-- Begin --
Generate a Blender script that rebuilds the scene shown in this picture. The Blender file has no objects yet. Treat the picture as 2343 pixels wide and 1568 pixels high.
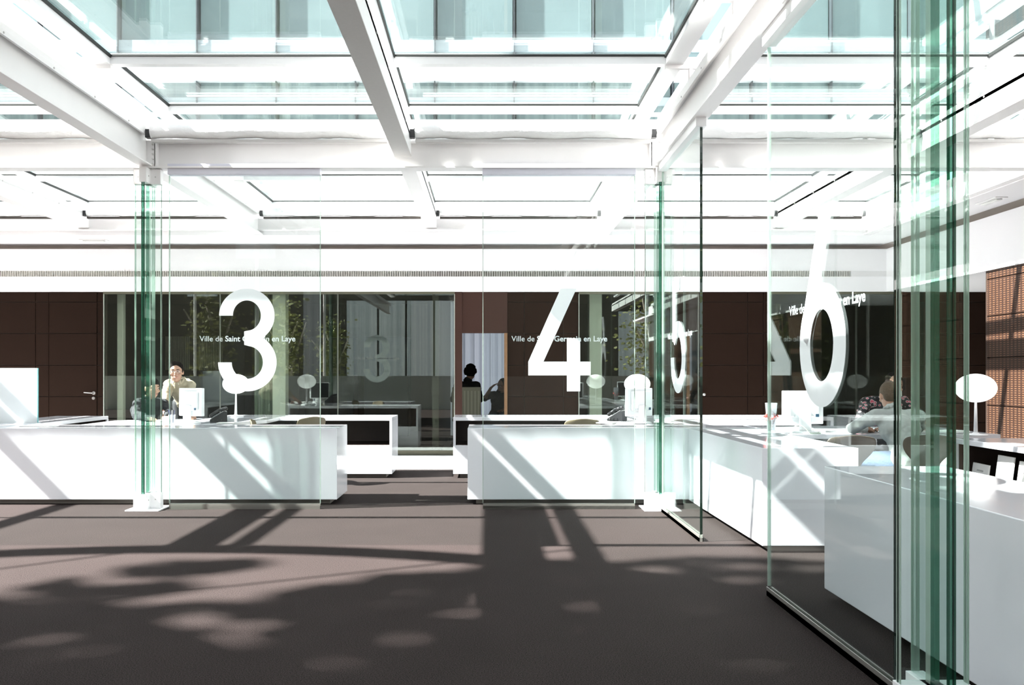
import bpy, bmesh, math, random
from mathutils import Vector, Matrix
random.seed(7)
S = bpy.context.scene
COL = S.collection
# ---------------------------------------------------------------- camera, world, sun, exposure
F = 1905.0; W = 2343.0; HGT = 1568.0; CX = 1119.0; HY = 858.0; EYE = 1.26
cd = bpy.data.cameras.new('camera'); cam = bpy.data.objects.new('camera', cd); COL.objects.link(cam)
cam.location = (0, 0, EYE); cam.rotation_euler = (math.pi/2, 0, 0)
cd.sensor_width = 36.0; cd.sensor_fit = 'HORIZONTAL'; cd.lens = F/W*36.0
cd.shift_x = (W/2-CX)/W; cd.shift_y = (HY-HGT/2)/W
cd.clip_start = 0.05; cd.clip_end = 300
S.camera = cam
wd = bpy.data.worlds.new('sky'); S.world = wd; wd.use_nodes = True
nt = wd.node_tree; bg = nt.nodes['Background']
tc = nt.nodes.new('ShaderNodeTexCoord'); sp = nt.nodes.new('ShaderNodeSeparateXYZ'); cr = nt.nodes.new('ShaderNodeValToRGB')
nt.links.new(tc.outputs['Generated'], sp.inputs[0]); nt.links.new(sp.outputs['Z'], cr.inputs[0]); nt.links.new(cr.outputs[0], bg.inputs[0])
cr.color_ramp.elements[0].color = (1.0, 0.985, 0.99, 1); cr.color_ramp.elements[1].color = (0.52, 0.555, 0.62, 1)
cr.color_ramp.elements[0].position = 0.0; cr.color_ramp.elements[1].position = 1.0
bg.inputs[1].default_value = 1.9
SUN = Vector((1.0, 0.195, -1.0)).normalized()
sl = bpy.data.lights.new('sun', 'SUN'); sl.energy = 43.0; sl.angle = math.radians(0.6); sl.color = (1.0, 0.965, 0.93)
so = bpy.data.objects.new('sun', sl); COL.objects.link(so); so.rotation_euler = SUN.to_track_quat('-Z', 'Y').to_euler(); so.location = (-10, -2, 12)
S.view_settings.view_transform = 'Standard'; S.view_settings.look = 'None'; S.view_settings.gamma = 1.0
S.view_settings.exposure = 0.08; S.view_settings.use_curve_mapping = False

def PX(px, Y): return (px-CX)*Y/F
def PZ(py, Y): return EYE-(py-HY)*Y/F

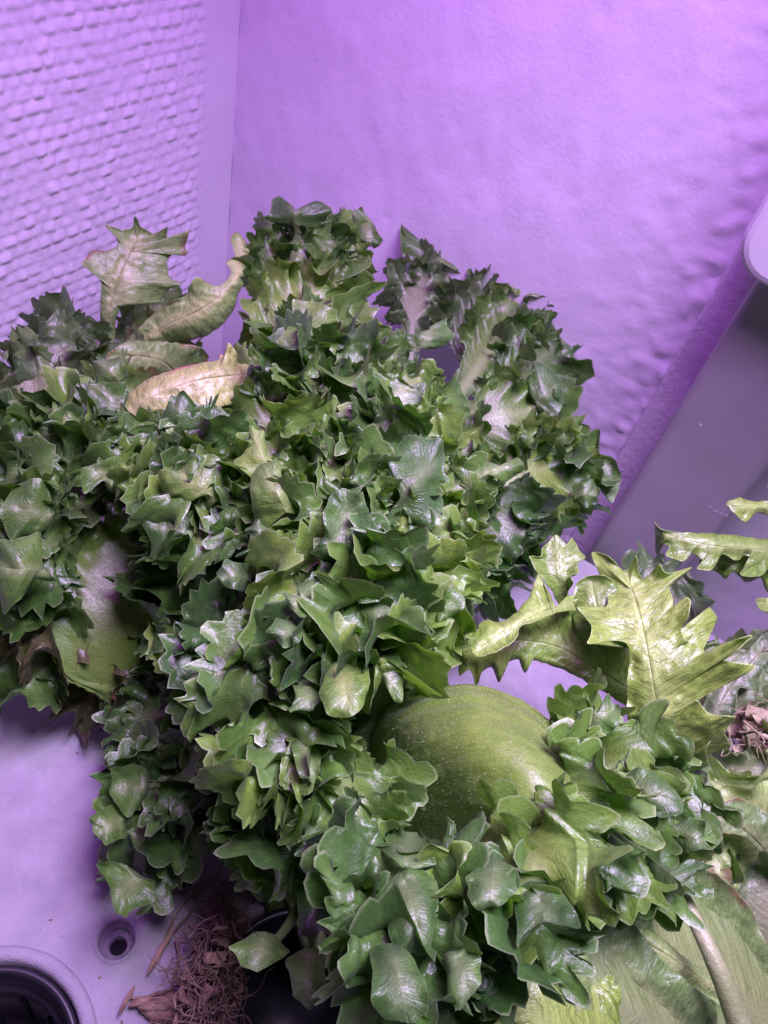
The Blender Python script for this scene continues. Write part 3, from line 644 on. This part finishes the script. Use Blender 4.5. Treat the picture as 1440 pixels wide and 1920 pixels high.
# --- pale head standing behind on the left
pale = empty('lettuce', at(215, 760), 'pale yellowish lettuce with long bare stalks standing behind on the left', 'lettuce')
for k, (pts, W, mt, kw) in enumerate([
    ([(140, 760, .05), (105, 700, .08), (75, 640, .09)], .015, MG, fr),
    ([(140, 740, .05), (130, 660, .075), (125, 600, .085)], .013, MG, fr),
    ([(90, 800, .06), (50, 740, .075), (10, 700, .08)], .020, MG, fr),
    ([(300, 760, .04), (300, 690, .06), (340, 640, .065)], .014, MP, fr),
    ([(240, 700, .04), (270, 620, .06), (300, 570, .065)], .012, MG, fr),
    ([(420, 760, .08), (440, 740, .10), (430, 690, .115)], .008, MY, dict(stem=.5, F=.008, lam=.014, n=240)),
    ([(500, 900, .08), (500, 840, .10), (490, 770, .11)], .016, MG, dict(stem=.7, F=.008, lam=.014, n=240)),
    ([(200, 790, .07), (225, 760, .09), (205, 720, .095)], .008, MP, fr),
    ]):
    ln_leaf(pale, pts, W, mt, 700+k, **kw)
# --- light green head on the right
light = empty('lettuce', at(1400, 1640), 'bright yellow-green lettuce with open toothed leaves at the right edge', 'lettuce')
tk = dict(F=.0075, lam=.017, curl=.95, amp=.0018, teeth=.0075, tl=.0105, n=300, rb=14, rf=12, f0=.25, lobes=.7, tround=.25)
for k, (pts, W, mt, kw) in enumerate([
    ([(1330, 1400, .04), (1350, 1300, .06), (1400, 1230, .07)], .014, MG, dict(tk, n=300)),
    ([(1420, 1400, .04), (1420, 1320, .06), (1460, 1260, .06)], .014, MG, dict(tk, n=300)),
    ([(1270, 1330, .04), (1250, 1180, .05), (1220, 1060, .06)], .014, MG, dict(tk, n=300)),
    # older broad leaves lying low at the corner
    ([(1500, 1960, .05), (1300, 1820, .07), (1130, 1720, .08), (1010, 1640, .08)], .030, MP, dict(stem=.5, um=.6, F=.008, lam=.022, curl=.8, teeth=.003, tl=.012, n=380, cup=-.5, rb=24, tipc=None) ),
    ([(1400, 2000, .07), (1180, 1900, .095), (1010, 1830, .10), (930, 1760, .09)], .024, MP, dict(stem=.6, um=.6, F=.008, lam=.02, curl=.8, n=360, cup=-.6, rb=22)),
    ([(1200, 2100, .08), (1060, 1960, .10), (960, 1880, .105), (900, 1850, .1)], .018, ML, dict(stem=.6, F=.008, lam=.02, curl=.9, n=300, cup=-.5)),
    ([(1440, 1900, .03), (1400, 1780, .045), (1300, 1680, .05), (1200, 1640, .05)], .030, MG, dict(stem=.5, F=.009, lam=.02, n=340, cup=.4, rb=20)),
    ([(1560, 1720, .05), (1460, 1600, .07), (1400, 1540, .085), (1340, 1500, .09)], .017, MP, dict(stem=.6, F=.010, lam=.016, curl=1.1, teeth=.005, n=320)),
    ([(1500, 1640, .04), (1440, 1520, .055), (1370, 1430, .06)], .026, MG, dict(stem=.5, F=.01, lam=.02, n=320, rb=18)),
    ([(1500, 1860, .04), (1460, 1760, .06), (1430, 1640, .07)], .018, MG, dict(tk, n=300)),
    ]):
    kw = dict(kw); kw.pop('tipc', None)
    ln_leaf(light, pts, W, mt, 800+k, **kw)
# open leaves of the light head
open_leaf(light, [(1262, 1510, .07), (1243, 1400, .10), (1226, 1290, .120), (1204, 1170, .128), (1178, 1085, .124)],
    [(1243, 1480, 0), (1183, 1392, -2), (1176, 1309, -3), (1180, 1236, 0), (1174, 1205, 5), (1138, 1200, 8), (1102, 1208, 10), (1111, 1175, 9), (1082, 1138, 9), (1130, 1143, 6), (1140, 1128, 4), (1134, 1100, 0), (1107, 1037, -6), (1141, 1043, -3), (1166, 1068, 0), (1180, 1066, 1),
     (1191, 1040, 4), (1199, 1076, 2), (1215, 1087, 1), (1236, 1060, 5), (1250, 1076, 3), (1298, 1063, -5), (1274, 1083, -3), (1256, 1100, -2), (1262, 1133, 0), (1250, 1162, 0), (1262, 1166, 2), (1281, 1120, 6), (1295, 1124, 7), (1290, 1158, 4), (1277, 1182, 1), (1291, 1203, 0),
     (1318, 1160, -4), (1329, 1138, -6), (1346, 1158, -6), (1328, 1197, -3), (1320, 1222, 1), (1348, 1210, 5), (1410, 1191, 9), (1371, 1228, 5), (1354, 1238, 3), (1421, 1248, 7), (1380, 1268, 3), (1348, 1256, 0), (1328, 1272, -4), (1323, 1295, -7), (1292, 1298, -4), (1276, 1312, -1),
     (1288, 1334, 0), (1306, 1312, 4), (1328, 1338, 4), (1382, 1346, 8), (1356, 1371, 4), (1374, 1399, 1), (1339, 1384, 4), (1324, 1404, 7), (1329, 1438, 2), (1303, 1430, 0), (1290, 1452, 0), (1278, 1490, 0)], ML, 21, bulge=.10, ruffle=.0016, n=560, rb=30, label='upright yellow-green leaf with deep toothed lobes')
open_leaf(light, [(1190, 1300, .09), (1110, 1250, .098), (1030, 1208, .10), (930, 1200, .10), (880, 1215, .095)],
    [(1178, 1325, 0), (1120, 1290, -2), (1060, 1258, -3), (1000, 1238, -2), (985, 1262, -6), (972, 1236, -4), (955, 1240, -4), (935, 1280, -8), (922, 1250, -5), (905, 1258, -5), (893, 1285, -8), (882, 1255, -6), (862, 1268, -8), (858, 1235, -6), (845, 1225, -6), (860, 1200, 0), (900, 1180, 2), (960, 1172, 3), (1010, 1160, 3), (1060, 1130, 2), (1110, 1120, 0), (1150, 1160, 0), (1180, 1220, 0), (1200, 1290, 0)], ML, 22, bulge=-.2, ruffle=.001, n=420, rb=24, label='yellow-green leaf arching left behind the upright one')
open_leaf(light, [(1075, 1130, .115), (1010, 1150, .127), (950, 1180, .128), (895, 1218, .124)],
    [(1080, 1145, 0), (1037, 1151, 2), (1001, 1166, 4), (975, 1176, 3), (966, 1200, 5), (930, 1222, 5), (900, 1232, 2), (886, 1222, 0), (883, 1203, -3), (906, 1163, -6), (935, 1166, -6), (956, 1158, -4), (987, 1124, -2), (1000, 1100, -1), (1009, 1075, -4), (1020, 1095, 2), (1028, 1119, 3), (1036, 1146, 2), (1060, 1120, 0), (1078, 1115, 0)], ML, 23, bulge=.2, ruffle=.0012, n=300, rb=20, label='tongue-shaped folded lobe with a bright rim')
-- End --
Directions for this task:
Filter the records above and return every line that holds the word "script".

Answer below:
Generate a Blender script that rebuilds the scene shown in this picture. The Blender file has no objects yet. Treat the picture as 2343 pixels wide and 1568 pixels high.
The Blender Python script for this scene continues. Write part 3, from line 644 on. This part finishes the script. Use Blender 4.5. Treat the picture as 1440 pixels wide and 1920 pixels high.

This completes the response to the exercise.